7: When Serge Blanco went bonkers
France v England, 1991

Back in 1991, England were even less lovable than they are now. Bristling with arrogance, the Poms went to Paris boasting how they would cruise through their World Cup quarter-final.

And, just to really upset the French, the English were living up to their boast. So when French fullback Serge Blanco called a mark, he was a little miffed that England's wing Nigel Heslop lightly bumped him. Well, he was a lot miffed, really, because Blanco reacted by punching the unfortunate Heslop ever so hard.

The Englishman was knocked cold and all hell broke lose. Somehow, Blanco escaped censure.

8: Wake me up before I go-go
NZ v Wales, 1987

Ah, the irony. Welsh lock Huw Richards was having a pat-a-cake struggle with Gary Whetton during the 1987 World Cup semi in Brisbane.

Buck Shelford decided he would break it up and landed a colossal punch on Richards. The ref saw it, the touch judge saw it, all 20,000 people in the stadium saw it, along with millions of TV viewers around the world.
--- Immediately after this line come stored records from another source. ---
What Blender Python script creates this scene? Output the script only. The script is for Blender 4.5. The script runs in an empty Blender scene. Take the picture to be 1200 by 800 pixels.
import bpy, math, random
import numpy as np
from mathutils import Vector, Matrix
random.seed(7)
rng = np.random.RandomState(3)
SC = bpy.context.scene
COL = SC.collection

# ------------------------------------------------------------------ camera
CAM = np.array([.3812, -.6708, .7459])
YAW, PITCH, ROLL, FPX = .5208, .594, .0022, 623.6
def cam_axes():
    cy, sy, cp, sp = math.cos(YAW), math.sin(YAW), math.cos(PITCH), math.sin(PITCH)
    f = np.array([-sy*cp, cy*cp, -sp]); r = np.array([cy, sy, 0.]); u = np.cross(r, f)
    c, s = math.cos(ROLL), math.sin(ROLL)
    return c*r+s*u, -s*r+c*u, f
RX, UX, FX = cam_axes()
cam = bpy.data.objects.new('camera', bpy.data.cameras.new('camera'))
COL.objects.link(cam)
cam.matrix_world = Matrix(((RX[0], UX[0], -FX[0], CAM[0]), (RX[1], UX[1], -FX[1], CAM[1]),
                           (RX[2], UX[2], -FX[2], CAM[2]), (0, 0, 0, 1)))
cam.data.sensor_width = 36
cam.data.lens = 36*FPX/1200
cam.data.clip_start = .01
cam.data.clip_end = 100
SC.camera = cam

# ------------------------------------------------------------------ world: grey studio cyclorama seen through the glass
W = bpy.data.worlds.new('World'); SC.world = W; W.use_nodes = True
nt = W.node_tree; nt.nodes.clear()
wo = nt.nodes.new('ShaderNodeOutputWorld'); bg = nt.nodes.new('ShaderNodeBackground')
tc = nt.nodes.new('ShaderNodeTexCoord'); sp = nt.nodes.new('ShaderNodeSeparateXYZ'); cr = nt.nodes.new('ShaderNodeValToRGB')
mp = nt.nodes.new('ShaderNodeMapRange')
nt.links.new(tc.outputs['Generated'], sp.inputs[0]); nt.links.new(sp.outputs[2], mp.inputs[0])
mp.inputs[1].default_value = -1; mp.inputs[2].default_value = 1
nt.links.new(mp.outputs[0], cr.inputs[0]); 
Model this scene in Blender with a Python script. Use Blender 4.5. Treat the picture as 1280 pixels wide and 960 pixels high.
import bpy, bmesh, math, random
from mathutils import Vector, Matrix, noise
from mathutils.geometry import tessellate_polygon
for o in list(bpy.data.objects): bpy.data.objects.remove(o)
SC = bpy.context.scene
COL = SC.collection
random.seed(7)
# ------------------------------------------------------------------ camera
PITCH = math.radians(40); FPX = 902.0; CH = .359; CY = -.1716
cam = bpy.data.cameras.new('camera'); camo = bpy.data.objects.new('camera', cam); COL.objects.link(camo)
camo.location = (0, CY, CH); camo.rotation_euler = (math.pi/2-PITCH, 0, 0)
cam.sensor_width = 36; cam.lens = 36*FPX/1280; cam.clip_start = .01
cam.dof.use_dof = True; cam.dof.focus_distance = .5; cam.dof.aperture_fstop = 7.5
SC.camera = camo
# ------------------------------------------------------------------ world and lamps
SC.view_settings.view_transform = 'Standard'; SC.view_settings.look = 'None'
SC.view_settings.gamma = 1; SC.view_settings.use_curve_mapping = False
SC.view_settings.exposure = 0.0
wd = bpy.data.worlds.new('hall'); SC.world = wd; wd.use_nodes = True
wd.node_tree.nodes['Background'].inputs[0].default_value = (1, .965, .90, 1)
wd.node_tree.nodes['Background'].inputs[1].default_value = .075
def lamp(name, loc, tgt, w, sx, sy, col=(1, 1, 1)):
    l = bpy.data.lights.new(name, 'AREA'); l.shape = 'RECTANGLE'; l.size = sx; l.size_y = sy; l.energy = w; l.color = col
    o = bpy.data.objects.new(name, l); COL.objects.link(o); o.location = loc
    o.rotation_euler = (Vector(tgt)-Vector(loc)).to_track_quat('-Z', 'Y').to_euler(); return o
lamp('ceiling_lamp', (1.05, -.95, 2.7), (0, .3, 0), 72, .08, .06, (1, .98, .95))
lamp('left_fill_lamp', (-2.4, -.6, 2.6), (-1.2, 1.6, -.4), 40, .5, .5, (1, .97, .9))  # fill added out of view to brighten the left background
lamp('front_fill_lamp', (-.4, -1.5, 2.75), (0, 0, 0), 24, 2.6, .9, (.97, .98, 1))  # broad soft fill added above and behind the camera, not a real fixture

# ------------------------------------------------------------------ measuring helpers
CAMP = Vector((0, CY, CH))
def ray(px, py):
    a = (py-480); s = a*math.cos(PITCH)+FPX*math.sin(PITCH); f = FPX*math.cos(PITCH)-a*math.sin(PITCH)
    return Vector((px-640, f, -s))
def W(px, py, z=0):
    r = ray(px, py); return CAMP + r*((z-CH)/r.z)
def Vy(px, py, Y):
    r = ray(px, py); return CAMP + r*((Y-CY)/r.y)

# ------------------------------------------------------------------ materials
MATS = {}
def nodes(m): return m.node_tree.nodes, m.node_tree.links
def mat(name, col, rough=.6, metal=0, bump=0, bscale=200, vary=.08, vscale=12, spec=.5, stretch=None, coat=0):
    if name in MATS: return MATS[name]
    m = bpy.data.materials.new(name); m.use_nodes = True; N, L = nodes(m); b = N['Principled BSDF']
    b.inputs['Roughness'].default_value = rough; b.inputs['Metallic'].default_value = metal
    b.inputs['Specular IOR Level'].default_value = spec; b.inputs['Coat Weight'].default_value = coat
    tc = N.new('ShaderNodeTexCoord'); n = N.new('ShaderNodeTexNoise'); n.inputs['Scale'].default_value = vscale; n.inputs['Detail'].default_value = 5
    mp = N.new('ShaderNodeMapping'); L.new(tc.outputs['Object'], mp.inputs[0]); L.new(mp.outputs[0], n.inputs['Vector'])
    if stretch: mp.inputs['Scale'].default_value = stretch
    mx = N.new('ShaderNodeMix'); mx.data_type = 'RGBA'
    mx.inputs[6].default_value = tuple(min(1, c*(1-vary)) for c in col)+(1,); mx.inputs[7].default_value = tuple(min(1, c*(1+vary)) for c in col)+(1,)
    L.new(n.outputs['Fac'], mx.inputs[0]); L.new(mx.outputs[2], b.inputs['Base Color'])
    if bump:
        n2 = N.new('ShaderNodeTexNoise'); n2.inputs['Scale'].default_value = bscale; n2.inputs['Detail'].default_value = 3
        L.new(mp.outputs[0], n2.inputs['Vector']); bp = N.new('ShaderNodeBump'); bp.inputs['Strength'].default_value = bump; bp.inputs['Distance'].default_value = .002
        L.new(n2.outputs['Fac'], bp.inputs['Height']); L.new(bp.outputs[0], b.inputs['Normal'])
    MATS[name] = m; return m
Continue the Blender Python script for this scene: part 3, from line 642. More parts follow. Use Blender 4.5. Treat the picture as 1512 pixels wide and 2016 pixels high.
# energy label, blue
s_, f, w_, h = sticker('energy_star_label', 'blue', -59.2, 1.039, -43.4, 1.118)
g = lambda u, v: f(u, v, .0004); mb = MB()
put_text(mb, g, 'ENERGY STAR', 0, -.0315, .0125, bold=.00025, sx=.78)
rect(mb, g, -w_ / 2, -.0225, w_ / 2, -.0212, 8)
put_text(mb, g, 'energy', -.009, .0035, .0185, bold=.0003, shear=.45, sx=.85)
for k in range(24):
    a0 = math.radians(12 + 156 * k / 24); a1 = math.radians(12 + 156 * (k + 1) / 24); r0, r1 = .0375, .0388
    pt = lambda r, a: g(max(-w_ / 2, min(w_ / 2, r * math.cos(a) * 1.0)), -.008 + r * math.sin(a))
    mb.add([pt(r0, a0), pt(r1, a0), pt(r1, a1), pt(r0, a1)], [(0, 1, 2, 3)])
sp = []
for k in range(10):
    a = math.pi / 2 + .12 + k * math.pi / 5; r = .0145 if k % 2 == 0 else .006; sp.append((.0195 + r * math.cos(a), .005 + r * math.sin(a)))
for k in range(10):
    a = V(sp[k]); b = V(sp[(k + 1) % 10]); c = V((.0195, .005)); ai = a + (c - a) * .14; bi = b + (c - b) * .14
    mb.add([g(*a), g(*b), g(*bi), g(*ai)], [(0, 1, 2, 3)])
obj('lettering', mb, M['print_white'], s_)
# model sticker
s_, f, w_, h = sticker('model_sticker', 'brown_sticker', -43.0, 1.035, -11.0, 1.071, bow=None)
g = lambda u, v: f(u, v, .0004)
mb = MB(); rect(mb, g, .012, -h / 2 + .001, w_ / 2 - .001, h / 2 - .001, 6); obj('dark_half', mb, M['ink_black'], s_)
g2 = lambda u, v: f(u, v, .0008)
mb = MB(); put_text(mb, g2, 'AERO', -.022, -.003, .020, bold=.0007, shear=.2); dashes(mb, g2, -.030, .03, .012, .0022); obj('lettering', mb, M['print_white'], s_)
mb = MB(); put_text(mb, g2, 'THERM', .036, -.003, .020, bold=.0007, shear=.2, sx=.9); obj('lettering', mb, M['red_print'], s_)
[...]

Yet, incredibly, Richards was revived by the side of the pitch just so he could be shown the red card for giving Whetton a few handbags before Shelford arrived with his peacemaker.

9: Ear, cut that out
Bath v London Scottish, 1998

It was a classic whodunnit. Bath were playing London Scottish in a crucial premiership game when Scots flanker Simon Fenn rose from a collapsed scrum with his ear pouring blood from a cut that required 25 stitches. Someone had bitten his lug and, after a week-long internal review, Bath prop Kevin Yates was fingered as the culprit.

"In my experience as a referee, I've never experienced anything like it," said match official Ashley Rowden. "The player was clearly missing some part of his ear lobe. There was a lot of blood."

Yates protested his innocence but was found guilty and banned from playing for six months.

Yates later enjoyed two seasons with the Hurricanes and won two English caps.

10: When David floored Goliath
Leicester v Saracens, 2002

Titchy tiny Saracens and Scotland hooker Robbie Russell found out the hard way that Martin Johnson is not a man who plays with humour close to the surface.

After finding Johnson blocking his path to the next breakdown, Russell gave the big man a shove-come-slap to hurry him along.

Johnson decided that wasn't acceptable so chased after Russell, grabbed him by the collar, swung him round and then delivered a hefty punch to his opponent's face.

Russell needed stitches to close the wound and was forced to retire.

Johnson at least admitted later that: "I shouldn't have done it. I overreacted to that situation. He [Russell] didn't really provoke me, I misread the situation."

Still, it was easy for him to be contrite as he knew it would persuade the RFU not to hit him with a disrepute charge.